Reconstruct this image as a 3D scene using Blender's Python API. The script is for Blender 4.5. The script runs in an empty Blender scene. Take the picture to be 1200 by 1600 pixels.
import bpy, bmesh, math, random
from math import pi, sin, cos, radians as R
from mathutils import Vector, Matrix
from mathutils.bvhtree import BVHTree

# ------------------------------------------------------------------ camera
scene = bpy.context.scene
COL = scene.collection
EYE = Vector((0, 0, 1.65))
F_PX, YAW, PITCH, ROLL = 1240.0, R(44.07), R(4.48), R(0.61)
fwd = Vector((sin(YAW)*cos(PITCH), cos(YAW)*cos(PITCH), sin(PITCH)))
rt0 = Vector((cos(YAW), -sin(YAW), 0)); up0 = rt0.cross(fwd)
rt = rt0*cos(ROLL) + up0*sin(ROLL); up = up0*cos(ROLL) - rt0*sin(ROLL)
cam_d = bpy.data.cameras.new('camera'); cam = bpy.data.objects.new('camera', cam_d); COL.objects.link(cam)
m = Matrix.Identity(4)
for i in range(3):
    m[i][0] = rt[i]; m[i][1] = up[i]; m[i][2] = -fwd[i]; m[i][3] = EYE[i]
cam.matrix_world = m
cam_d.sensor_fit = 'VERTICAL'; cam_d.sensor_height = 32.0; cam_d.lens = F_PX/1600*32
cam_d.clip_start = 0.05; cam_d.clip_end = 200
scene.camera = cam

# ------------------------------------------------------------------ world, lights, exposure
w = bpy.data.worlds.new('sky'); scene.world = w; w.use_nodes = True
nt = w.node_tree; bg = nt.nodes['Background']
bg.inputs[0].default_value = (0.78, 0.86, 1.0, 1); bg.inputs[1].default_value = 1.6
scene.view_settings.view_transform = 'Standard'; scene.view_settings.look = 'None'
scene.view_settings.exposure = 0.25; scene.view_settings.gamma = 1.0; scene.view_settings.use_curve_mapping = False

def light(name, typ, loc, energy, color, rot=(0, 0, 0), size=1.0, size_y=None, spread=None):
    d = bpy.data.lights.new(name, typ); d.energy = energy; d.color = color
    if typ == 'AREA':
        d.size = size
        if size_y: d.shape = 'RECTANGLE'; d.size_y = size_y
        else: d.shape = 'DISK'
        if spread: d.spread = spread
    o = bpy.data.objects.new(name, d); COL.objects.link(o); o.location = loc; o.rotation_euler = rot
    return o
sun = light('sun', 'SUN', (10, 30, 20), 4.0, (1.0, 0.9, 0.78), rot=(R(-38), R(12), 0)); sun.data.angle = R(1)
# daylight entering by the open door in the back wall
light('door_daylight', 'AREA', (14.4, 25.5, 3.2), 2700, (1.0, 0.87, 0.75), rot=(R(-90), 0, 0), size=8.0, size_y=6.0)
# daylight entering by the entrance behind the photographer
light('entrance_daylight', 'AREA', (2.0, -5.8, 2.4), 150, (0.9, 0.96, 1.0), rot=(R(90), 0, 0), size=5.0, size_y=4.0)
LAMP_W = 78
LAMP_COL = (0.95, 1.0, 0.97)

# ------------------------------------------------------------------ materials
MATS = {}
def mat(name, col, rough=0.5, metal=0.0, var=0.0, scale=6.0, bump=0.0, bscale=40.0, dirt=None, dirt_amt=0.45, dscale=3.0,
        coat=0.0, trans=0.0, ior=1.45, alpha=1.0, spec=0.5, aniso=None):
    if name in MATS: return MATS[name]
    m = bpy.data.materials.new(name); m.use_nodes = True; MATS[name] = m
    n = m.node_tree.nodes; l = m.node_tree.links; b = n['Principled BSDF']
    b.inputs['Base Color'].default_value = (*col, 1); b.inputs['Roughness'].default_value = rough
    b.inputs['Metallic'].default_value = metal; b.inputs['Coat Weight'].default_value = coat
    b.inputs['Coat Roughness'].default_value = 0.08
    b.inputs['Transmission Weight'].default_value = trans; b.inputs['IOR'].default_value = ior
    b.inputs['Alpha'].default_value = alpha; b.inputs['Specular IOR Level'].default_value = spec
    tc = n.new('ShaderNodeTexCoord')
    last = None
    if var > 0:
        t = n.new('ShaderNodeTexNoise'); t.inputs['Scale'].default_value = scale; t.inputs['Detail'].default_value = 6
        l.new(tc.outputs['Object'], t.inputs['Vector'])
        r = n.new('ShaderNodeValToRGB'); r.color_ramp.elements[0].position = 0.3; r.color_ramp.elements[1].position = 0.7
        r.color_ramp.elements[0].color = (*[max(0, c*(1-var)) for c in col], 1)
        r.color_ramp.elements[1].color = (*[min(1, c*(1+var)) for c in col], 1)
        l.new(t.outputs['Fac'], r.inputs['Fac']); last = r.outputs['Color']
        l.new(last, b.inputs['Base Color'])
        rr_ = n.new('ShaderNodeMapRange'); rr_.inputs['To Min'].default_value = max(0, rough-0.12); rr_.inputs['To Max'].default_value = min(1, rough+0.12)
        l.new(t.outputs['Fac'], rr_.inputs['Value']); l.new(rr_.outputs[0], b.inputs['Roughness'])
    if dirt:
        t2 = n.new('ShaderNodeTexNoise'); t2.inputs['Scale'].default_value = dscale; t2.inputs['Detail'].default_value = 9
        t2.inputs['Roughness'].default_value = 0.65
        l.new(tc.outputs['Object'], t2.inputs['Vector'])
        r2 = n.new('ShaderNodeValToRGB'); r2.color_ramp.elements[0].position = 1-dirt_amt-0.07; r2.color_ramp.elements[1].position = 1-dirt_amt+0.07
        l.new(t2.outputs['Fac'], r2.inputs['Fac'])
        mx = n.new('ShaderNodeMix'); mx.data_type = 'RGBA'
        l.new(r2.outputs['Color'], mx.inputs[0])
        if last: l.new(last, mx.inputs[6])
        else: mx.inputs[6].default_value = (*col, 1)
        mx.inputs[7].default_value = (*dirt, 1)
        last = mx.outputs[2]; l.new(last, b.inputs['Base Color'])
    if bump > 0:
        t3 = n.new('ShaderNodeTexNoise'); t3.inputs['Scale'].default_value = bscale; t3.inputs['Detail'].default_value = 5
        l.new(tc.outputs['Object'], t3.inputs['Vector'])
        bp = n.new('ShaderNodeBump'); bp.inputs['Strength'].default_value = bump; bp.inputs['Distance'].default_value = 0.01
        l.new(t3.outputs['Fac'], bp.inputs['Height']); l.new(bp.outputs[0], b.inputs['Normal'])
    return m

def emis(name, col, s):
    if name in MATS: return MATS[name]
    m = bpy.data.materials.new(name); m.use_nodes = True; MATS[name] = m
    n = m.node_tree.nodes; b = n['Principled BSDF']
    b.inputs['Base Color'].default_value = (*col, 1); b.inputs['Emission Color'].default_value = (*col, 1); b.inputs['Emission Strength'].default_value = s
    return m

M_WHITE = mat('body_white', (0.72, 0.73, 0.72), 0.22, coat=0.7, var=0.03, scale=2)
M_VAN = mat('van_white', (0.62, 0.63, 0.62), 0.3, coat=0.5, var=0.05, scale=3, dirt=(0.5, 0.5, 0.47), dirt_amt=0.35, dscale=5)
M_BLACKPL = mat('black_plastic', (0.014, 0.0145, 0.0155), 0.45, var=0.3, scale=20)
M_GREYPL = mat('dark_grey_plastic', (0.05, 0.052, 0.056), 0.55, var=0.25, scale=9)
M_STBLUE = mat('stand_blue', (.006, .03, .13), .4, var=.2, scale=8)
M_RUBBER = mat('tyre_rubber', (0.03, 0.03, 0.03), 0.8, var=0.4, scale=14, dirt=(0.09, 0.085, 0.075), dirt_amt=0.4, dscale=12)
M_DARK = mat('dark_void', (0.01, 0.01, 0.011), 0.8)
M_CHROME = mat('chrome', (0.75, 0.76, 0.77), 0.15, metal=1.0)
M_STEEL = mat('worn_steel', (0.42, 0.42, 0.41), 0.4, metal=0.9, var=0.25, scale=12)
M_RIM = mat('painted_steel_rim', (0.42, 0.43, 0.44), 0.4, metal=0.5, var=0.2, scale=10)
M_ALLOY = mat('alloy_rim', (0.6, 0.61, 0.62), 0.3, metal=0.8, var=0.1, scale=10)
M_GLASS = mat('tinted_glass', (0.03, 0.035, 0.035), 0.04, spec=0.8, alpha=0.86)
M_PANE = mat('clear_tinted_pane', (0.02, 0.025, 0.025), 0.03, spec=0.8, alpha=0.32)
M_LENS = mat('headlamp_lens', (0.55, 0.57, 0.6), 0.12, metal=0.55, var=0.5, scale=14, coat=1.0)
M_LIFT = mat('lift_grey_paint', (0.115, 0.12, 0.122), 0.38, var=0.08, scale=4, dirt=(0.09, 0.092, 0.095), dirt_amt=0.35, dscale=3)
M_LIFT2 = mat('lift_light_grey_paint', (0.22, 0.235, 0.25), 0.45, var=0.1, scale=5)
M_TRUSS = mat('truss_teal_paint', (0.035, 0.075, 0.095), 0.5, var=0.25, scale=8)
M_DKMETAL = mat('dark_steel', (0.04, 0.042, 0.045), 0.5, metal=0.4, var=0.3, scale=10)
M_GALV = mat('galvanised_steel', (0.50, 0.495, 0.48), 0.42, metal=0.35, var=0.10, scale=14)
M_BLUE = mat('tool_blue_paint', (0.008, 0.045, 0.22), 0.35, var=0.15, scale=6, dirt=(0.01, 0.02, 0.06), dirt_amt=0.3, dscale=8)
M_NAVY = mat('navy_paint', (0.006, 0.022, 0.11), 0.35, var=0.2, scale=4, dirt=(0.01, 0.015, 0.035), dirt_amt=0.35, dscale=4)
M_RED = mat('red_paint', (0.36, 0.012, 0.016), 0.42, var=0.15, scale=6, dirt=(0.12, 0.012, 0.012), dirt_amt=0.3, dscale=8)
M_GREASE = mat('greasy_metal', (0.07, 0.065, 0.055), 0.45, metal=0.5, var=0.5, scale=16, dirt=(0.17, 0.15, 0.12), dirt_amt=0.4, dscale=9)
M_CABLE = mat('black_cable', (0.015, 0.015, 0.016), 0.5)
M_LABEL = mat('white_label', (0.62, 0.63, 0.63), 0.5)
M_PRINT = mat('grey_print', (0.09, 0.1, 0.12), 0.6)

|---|

■ Problem description ■
Please write out exactly the lines from the start of the data through the line that contains "from mathutils.bvhtree import BVHTree", both ends included, and nothing else.

■ Result ■
Reconstruct this image as a 3D scene using Blender's Python API. The script is for Blender 4.5. The script runs in an empty Blender scene. Take the picture to be 1200 by 1600 pixels.
import bpy, bmesh, math, random
from math import pi, sin, cos, radians as R
from mathutils import Vector, Matrix
from mathutils.bvhtree import BVHTree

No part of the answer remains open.